>>

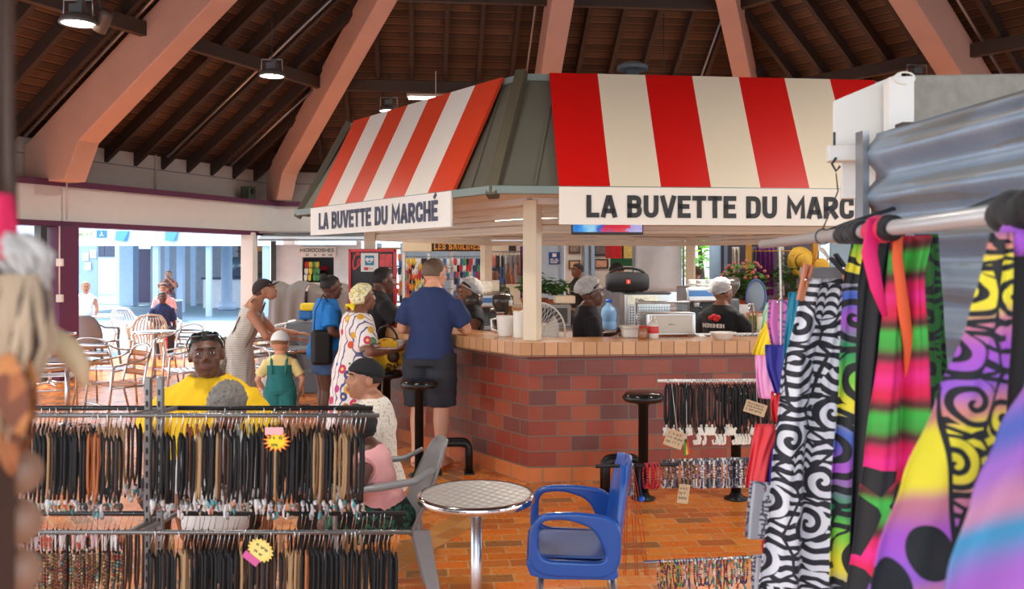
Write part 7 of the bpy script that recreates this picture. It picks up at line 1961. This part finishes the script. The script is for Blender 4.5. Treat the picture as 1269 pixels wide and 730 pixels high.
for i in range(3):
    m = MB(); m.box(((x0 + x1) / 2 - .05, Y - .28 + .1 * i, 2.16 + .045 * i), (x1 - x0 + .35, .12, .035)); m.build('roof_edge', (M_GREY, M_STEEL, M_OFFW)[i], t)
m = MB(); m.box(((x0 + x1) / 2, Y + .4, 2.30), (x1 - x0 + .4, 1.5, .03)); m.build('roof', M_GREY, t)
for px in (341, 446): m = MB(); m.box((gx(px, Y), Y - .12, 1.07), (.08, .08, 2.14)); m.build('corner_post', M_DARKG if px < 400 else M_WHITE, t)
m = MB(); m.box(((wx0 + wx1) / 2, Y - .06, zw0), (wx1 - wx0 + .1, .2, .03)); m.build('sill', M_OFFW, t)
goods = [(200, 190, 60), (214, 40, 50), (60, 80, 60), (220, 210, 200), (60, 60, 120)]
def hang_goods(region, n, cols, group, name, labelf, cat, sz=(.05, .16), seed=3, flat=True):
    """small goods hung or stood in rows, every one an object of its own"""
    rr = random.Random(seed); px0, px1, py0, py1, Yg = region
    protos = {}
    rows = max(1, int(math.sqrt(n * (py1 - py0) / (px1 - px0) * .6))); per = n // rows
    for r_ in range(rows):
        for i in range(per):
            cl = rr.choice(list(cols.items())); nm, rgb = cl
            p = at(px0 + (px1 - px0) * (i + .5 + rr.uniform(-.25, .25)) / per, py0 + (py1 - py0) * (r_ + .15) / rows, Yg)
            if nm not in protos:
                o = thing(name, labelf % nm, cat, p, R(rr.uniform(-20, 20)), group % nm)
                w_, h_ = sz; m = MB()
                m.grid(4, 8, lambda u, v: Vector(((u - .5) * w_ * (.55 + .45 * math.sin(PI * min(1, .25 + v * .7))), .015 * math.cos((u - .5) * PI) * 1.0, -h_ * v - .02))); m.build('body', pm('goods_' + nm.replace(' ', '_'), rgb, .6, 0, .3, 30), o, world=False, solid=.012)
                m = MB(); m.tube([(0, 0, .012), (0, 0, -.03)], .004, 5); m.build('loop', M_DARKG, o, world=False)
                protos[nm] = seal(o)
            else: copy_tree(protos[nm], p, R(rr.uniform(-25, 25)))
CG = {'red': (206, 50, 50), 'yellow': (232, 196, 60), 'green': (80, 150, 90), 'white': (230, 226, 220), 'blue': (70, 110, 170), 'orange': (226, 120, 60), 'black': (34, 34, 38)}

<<
>>

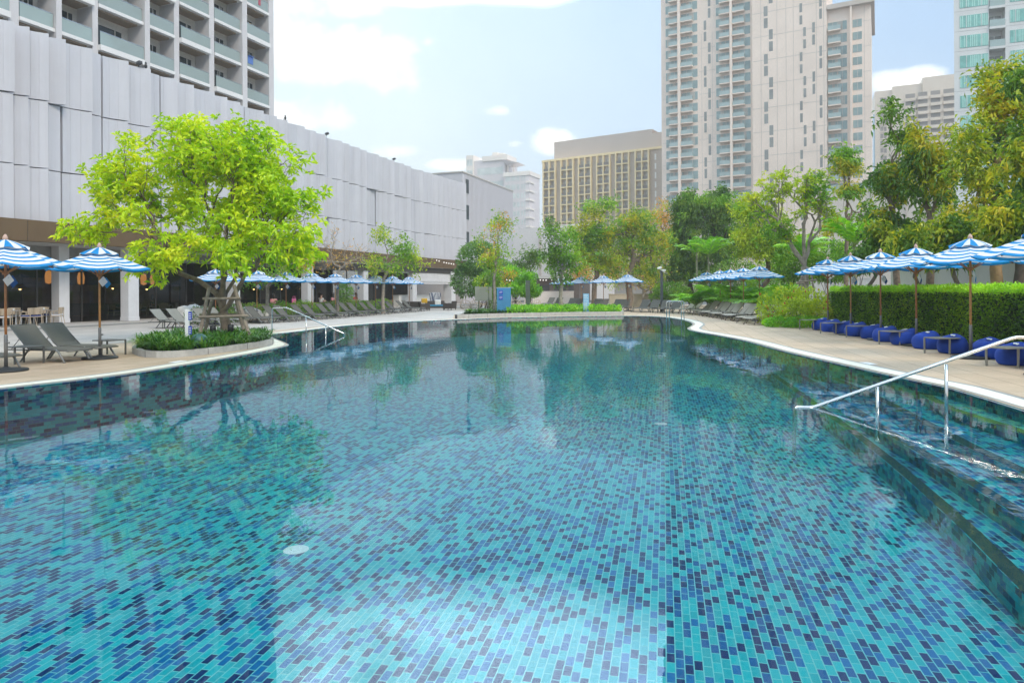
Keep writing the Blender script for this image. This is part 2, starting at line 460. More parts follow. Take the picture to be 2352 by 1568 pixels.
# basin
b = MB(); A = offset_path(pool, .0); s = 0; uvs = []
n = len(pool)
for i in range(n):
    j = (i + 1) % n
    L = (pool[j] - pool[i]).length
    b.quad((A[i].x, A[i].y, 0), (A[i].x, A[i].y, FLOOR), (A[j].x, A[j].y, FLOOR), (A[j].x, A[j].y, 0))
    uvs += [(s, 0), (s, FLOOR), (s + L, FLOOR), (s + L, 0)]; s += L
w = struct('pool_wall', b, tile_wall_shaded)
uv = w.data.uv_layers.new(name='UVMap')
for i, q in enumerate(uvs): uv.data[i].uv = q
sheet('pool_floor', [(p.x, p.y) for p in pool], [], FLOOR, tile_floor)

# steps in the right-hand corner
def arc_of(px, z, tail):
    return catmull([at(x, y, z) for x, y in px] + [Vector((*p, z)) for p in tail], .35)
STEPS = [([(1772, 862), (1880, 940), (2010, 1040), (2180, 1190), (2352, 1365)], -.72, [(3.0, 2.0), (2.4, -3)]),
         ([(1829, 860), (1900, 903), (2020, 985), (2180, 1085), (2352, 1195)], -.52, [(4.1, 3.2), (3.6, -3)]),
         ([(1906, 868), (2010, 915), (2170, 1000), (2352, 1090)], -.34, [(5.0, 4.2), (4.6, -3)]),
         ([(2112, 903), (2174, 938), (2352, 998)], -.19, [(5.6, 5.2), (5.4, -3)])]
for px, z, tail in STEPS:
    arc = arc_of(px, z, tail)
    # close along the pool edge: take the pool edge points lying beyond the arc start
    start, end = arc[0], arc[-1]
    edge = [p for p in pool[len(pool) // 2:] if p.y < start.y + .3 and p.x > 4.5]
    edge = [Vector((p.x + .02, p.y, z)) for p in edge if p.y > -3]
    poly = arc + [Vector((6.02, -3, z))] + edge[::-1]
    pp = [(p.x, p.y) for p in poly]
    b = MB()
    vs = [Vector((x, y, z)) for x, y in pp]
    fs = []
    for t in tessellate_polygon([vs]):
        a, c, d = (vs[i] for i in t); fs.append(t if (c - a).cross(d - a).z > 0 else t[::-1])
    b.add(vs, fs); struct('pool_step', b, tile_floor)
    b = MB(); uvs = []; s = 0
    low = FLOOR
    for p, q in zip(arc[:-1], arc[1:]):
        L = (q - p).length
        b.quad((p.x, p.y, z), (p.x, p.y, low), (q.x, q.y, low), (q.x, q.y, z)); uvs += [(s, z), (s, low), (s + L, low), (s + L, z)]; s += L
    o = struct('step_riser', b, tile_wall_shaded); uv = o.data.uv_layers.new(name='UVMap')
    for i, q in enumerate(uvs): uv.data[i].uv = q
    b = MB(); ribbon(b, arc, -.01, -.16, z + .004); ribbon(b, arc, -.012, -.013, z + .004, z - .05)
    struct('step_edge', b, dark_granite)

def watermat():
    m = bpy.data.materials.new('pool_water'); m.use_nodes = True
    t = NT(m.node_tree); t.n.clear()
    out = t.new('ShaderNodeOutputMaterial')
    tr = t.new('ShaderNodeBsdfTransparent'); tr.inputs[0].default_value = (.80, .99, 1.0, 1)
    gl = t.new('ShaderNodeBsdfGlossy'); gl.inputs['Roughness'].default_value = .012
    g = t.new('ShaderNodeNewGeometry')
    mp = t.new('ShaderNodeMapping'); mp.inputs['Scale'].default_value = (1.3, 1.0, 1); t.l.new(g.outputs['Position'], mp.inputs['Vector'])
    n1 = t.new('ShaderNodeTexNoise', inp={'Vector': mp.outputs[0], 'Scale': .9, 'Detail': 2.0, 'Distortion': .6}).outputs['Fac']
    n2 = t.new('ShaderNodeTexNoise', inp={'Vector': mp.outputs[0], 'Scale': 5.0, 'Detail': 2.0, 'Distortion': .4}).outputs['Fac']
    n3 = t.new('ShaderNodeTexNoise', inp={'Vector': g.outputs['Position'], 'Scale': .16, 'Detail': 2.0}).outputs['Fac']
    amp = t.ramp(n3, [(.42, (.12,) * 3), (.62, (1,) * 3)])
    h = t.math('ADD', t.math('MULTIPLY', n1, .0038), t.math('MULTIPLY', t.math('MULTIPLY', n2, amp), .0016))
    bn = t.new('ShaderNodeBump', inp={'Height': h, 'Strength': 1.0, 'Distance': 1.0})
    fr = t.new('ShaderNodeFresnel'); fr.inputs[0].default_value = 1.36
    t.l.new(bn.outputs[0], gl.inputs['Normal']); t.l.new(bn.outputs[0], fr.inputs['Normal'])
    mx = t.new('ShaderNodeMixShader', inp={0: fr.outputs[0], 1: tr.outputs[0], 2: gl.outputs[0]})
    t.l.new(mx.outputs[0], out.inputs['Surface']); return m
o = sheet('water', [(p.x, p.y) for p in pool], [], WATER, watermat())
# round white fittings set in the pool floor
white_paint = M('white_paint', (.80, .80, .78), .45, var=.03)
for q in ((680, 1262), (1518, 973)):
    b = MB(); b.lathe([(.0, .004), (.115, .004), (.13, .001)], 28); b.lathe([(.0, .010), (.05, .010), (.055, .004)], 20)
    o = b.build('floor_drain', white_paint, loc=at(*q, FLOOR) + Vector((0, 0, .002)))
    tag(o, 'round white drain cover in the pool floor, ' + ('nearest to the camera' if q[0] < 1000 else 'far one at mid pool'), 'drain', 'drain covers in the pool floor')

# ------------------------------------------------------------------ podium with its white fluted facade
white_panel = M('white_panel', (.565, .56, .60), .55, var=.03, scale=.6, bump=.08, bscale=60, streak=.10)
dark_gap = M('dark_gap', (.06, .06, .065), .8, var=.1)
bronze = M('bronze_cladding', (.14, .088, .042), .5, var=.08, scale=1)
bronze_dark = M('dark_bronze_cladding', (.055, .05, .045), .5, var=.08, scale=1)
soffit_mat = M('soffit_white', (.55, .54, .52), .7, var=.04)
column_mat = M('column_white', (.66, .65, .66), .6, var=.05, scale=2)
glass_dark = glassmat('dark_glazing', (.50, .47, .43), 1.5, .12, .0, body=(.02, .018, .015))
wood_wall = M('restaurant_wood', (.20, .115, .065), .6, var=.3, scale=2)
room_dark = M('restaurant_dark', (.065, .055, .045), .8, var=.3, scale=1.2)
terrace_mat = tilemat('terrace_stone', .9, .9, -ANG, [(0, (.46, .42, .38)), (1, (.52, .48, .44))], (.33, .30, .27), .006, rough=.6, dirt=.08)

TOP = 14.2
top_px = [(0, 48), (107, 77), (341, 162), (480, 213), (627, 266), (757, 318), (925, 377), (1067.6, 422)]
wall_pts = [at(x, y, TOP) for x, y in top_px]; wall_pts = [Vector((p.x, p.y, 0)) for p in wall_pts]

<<

Objective »
Give the exact lines, and only those, from the line containing "Keep writing the" through the line containing "uvs += [(s, 0), (s, FLOOR), (s" in the entries above.

Exercise answer »
Keep writing the Blender script for this image. This is part 2, starting at line 460. More parts follow. Take the picture to be 2352 by 1568 pixels.
# basin
b = MB(); A = offset_path(pool, .0); s = 0; uvs = []
n = len(pool)
for i in range(n):
    j = (i + 1) % n
    L = (pool[j] - pool[i]).length
    b.quad((A[i].x, A[i].y, 0), (A[i].x, A[i].y, FLOOR), (A[j].x, A[j].y, FLOOR), (A[j].x, A[j].y, 0))
    uvs += [(s, 0), (s, FLOOR), (s + L, FLOOR), (s + L, 0)]; s += L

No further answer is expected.